> WHAT YOU ARE ASKED TO DO:
Copy exactly the lines from the start of the material through the line with "PI = math.pi". Pictures stay out of the copy.

· · · ·

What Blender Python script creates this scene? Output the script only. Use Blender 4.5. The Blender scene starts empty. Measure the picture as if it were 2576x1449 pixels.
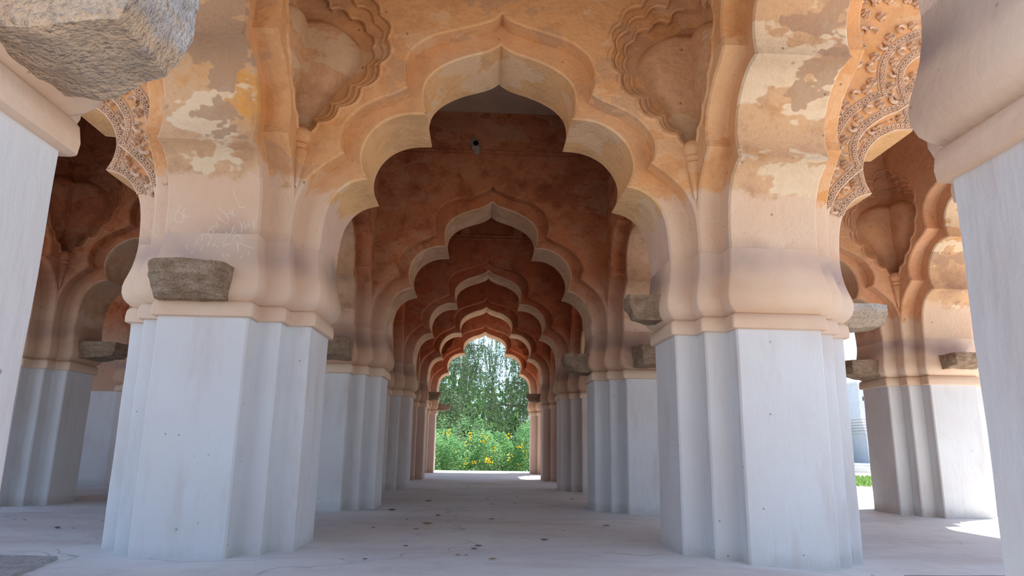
import bpy, bmesh, math, random
import numpy as np
from mathutils import Vector, Matrix, noise
from mathutils.geometry import tessellate_polygon

scene = bpy.context.scene
C = scene.collection
PI = math.pi

# ------------------------------------------------------------------ camera
F_PX, PITCH, YAW, ROLL = 1739.44, 0.2235, 0.0427, 0.0153
cam_d = bpy.data.cameras.new('camera')
cam_d.sensor_width = 36.0
cam_d.lens = F_PX / 2576 * 36.0
cam_d.clip_end = 600
cam = bpy.data.objects.new('camera', cam_d)
C.objects.link(cam)
scene.camera = cam
_s, _c, _sp, _cp = math.sin(YAW), math.cos(YAW), math.sin(PITCH), math.cos(PITCH)
_r = Vector((_c, -_s, 0)); _f = Vector((_s * _cp, _c * _cp, _sp)); _u = Vector((-_s * _sp, -_c * _sp, _cp))
_r2 = _r * math.cos(ROLL) + _u * math.sin(ROLL)
_u2 = -_r * math.sin(ROLL) + _u * math.cos(ROLL)
M = Matrix((( _r2.x, _u2.x, -_f.x, -0.0918), (_r2.y, _u2.y, -_f.y, 0.0), (_r2.z, _u2.z, -_f.z, 0.7029), (0, 0, 0, 1)))
cam.matrix_world = M

# ------------------------------------------------------------------ sky, sun, exposure
SUN_EL, SUN_AZ = math.radians(63.5), math.radians(28)       # azimuth measured from +X (right) towards +Y (away from camera)
world = bpy.data.worlds.new('sky')
scene.world = world
world.use_nodes = True
wn = world.node_tree
for n in list(wn.nodes): wn.nodes.remove(n)
wo = wn.nodes.new('ShaderNodeOutputWorld'); wb = wn.nodes.new('ShaderNodeBackground')
# clear midday sky: pale blue horizon, deeper blue above, soft whitish glow around the sun
SUN_DIR = (math.cos(SUN_EL) * math.cos(SUN_AZ), math.cos(SUN_EL) * math.sin(SUN_AZ), math.sin(SUN_EL))
tc = wn.nodes.new('ShaderNodeTexCoord'); sx = wn.nodes.new('ShaderNodeSeparateXYZ')
wn.links.new(tc.outputs['Generated'], sx.inputs[0])
rp = wn.nodes.new('ShaderNodeValToRGB'); cr = rp.color_ramp
SKY_STOPS = [(0.0, (0.74, 1.02, 1.30)), (0.15, (0.76, 1.04, 1.32)), (0.34, (0.42, 0.64, 1.02)), (0.50, (0.33, 0.51, 0.85)), (0.70, (0.30, 0.45, 0.78)), (1.0, (0.36, 0.48, 0.80))]
while len(cr.elements) < len(SKY_STOPS): cr.elements.new(0.5)
for e_, (p_, c_) in zip(cr.elements, SKY_STOPS): e_.position = p_; e_.color = (*c_, 1)
wn.links.new(sx.outputs['Z'], rp.inputs[0])
dt = wn.nodes.new('ShaderNodeVectorMath'); dt.operation = 'DOT_PRODUCT'; dt.inputs[1].default_value = SUN_DIR
wn.links.new(tc.outputs['Generated'], dt.inputs[0])
def wmath(op, a, b, clamp=False):
    n = wn.nodes.new('ShaderNodeMath'); n.operation = op; n.use_clamp = clamp
    for k_, v_ in enumerate((a, b)):
        if isinstance(v_, (int, float)): n.inputs[k_].default_value = v_
        else: wn.links.new(v_, n.inputs[k_])
    return n.outputs[0]
dd = wmath('MAXIMUM', dt.outputs['Value'], 0.0)
glow = wmath('ADD', wmath('MULTIPLY', wmath('POWER', dd, 40.0), 1.9), wmath('MULTIPLY', wmath('POWER', dd, 8.0), 0.6))
gc = wn.nodes.new('ShaderNodeVectorMath'); gc.operation = 'SCALE'; gc.inputs[0].default_value = (1.0, 0.88, 0.78)
wn.links.new(glow, gc.inputs['Scale'])
ad = wn.nodes.new('ShaderNodeVectorMath'); ad.operation = 'ADD'
wn.links.new(rp.outputs[0], ad.inputs[0]); wn.links.new(gc.outputs[0], ad.inputs[1])
wn.links.new(ad.outputs[0], wb.inputs['Color'])
wb.inputs['Strength'].default_value = 1.0
wn.links.new(wb.outputs[0], wo.inputs['Surface'])

sun_d = bpy.data.lights.new('sun', 'SUN')
sun_d.energy = 7.0; sun_d.angle = math.radians(0.6); sun_d.color = (1.0, 0.95, 0.87)
sun = bpy.data.objects.new('sun', sun_d); C.objects.link(sun)
sd = Vector((math.cos(SUN_EL) * math.cos(SUN_AZ), math.cos(SUN_EL) * math.sin(SUN_AZ), math.sin(SUN_EL)))
sun.rotation_euler = sd.to_track_quat('Z', 'Y').to_euler()
sun.location = (30, 20, 40)

scene.view_settings.view_transform = 'Standard'
scene.view_settings.look = 'None'
scene.view_settings.gamma = 1.0
scene.view_settings.use_curve_mapping = False
scene.view_settings.exposure = 0.62
scene.cycles.diffuse_bounces = 4
scene.cycles.max_bounces = 8

# ------------------------------------------------------------------ node helpers
def new_mat(name):
    m = bpy.data.materials.new(name); m.use_nodes = True
    nt = m.node_tree
    for n in list(nt.nodes): nt.nodes.remove(n)
    out = nt.nodes.new('ShaderNodeOutputMaterial'); b = nt.nodes.new('ShaderNodeBsdfPrincipled')
    nt.links.new(b.outputs[0], out.inputs[0])
    b.inputs['Specular IOR Level'].default_value = 0.0      # chalky, matt surfaces
    return m, nt, b

def pos(nt, scale=(1, 1, 1), loc=(0, 0, 0)):
    g = nt.nodes.new('ShaderNodeNewGeometry'); mp = nt.nodes.new('ShaderNodeMapping')
    mp.inputs['Scale'].default_value = scale; mp.inputs['Location'].default_value = loc
    nt.links.new(g.outputs['Position'], mp.inputs['Vector'])
    return mp.outputs[0]

def nz(nt, vec, scale, detail=4, rough=0.55, dist=0.0):
    n = nt.nodes.new('ShaderNodeTexNoise')
    n.inputs['Scale'].default_value = scale; n.inputs['Detail'].default_value = detail
    n.inputs['Roughness'].default_value = rough; n.inputs['Distortion'].default_value = dist
    nt.links.new(vec, n.inputs['Vector'])
    return n.outputs['Fac']

def ramp(nt, fac, stops):
    r = nt.nodes.new('ShaderNodeValToRGB')
    while len(r.color_ramp.elements) < len(stops): r.color_ramp.elements.new(0.5)
    for e, (p, c) in zip(r.color_ramp.elements, stops):
        e.position = p
        e.color = (c, c, c, 1) if isinstance(c, (int, float)) else (*c, 1)
    nt.links.new(fac, r.inputs[0])
    return r.outputs[0]

def mix(nt, fac, a, b, mode='MIX'):
    n = nt.nodes.new('ShaderNodeMix'); n.data_type = 'RGBA'; n.blend_type = mode
    for sock, v in ((n.inputs[0], fac), (n.inputs[6], a), (n.inputs[7], b)):
        if isinstance(v, (int, float)): sock.default_value = v
        elif isinstance(v, tuple): sock.default_value = (*v, 1)
        else: nt.links.new(v, sock)
    return n.outputs[2]

def mth(nt, op, a, b=None, c=None, clamp=False):
    n = nt.nodes.new('ShaderNodeMath'); n.operation = op; n.use_clamp = clamp
    for i, v in enumerate((a, b, c)):
        if v is None: continue
        if isinstance(v, (int, float)): n.inputs[i].default_value = v
        else: nt.links.new(v, n.inputs[i])
    return n.outputs[0]

def zpos(nt):
    g = nt.nodes.new('ShaderNodeNewGeometry'); s = nt.nodes.new('ShaderNodeSeparateXYZ')
    nt.links.new(g.outputs['Position'], s.inputs[0])
    return s.outputs['Z']

def bump(nt, b, h, strength, dist):
    n = nt.nodes.new('ShaderNodeBump'); n.inputs['Strength'].default_value = strength; n.inputs['Distance'].default_value = dist
    nt.links.new(h, n.inputs['Height']); nt.links.new(n.outputs[0], b.inputs['Normal'])

def maprange(nt, v, a, b, c=0.0, d=1.0):
    n = nt.nodes.new('ShaderNodeMapRange'); n.interpolation_type = 'SMOOTHSTEP'
    n.inputs[1].default_value = a; n.inputs[2].default_value = b; n.inputs[3].default_value = c; n.inputs[4].default_value = d
    nt.links.new(v, n.inputs[0])
    return n.outputs[0]

# ------------------------------------------------------------------ materials
def mat_lime(name='white_limewash', tint=None):
    m, nt, b = new_mat(name)
    p = pos(nt); ps = pos(nt, (1, 1, 0.22))
    big = nz(nt, p, 1.1, 3, 0.5)
    col = ramp(nt, big, [(0.30, (0.67, 0.625, 0.605)), (0.52, (0.70, 0.685, 0.68)), (0.7, (0.72, 0.72, 0.725))])
    streak = nz(nt, ps, 5.5, 4, 0.62)
    col = mix(nt, ramp(nt, streak, [(0.52, 0.0), (0.72, 0.6)]), col, (0.60, 0.515, 0.475))
    spots = nz(nt, p, 8, 4, 0.65)
    col = mix(nt, ramp(nt, spots, [(0.60, 0.0), (0.72, 0.3)]), col, (0.66, 0.62, 0.60))
    z = zpos(nt)
    base = mth(nt, 'ADD', z, mth(nt, 'MULTIPLY', spots, 0.16))
    col = mix(nt, maprange(nt, base, 0.05, 0.17, 0.45, 0.0), col, (0.47, 0.44, 0.42))
    v = nt.nodes.new('ShaderNodeTexVoronoi'); v.inputs['Scale'].default_value = 6.5
    nt.links.new(p, v.inputs['Vector'])
    col = mix(nt, ramp(nt, v.outputs['Distance'], [(0.035, 0.75), (0.06, 0.0)]), col, (0.30, 0.25, 0.22))
    if tint: col = mix(nt, 1.0, col, tint, 'MULTIPLY')
    nt.links.new(col, b.inputs['Base Color'])
    b.inputs['Roughness'].default_value = 0.75
    h = mix(nt, 0.5, spots, nz(nt, ps, 22, 2, 0.6))
    bump(nt, b, h, 0.35, 0.025)
    return m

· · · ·

> RESULT:
What Blender Python script creates this scene? Output the script only. Use Blender 4.5. The Blender scene starts empty. Measure the picture as if it were 2576x1449 pixels.
import bpy, bmesh, math, random
import numpy as np
from mathutils import Vector, Matrix, noise
from mathutils.geometry import tessellate_polygon

scene = bpy.context.scene
C = scene.collection
PI = math.pi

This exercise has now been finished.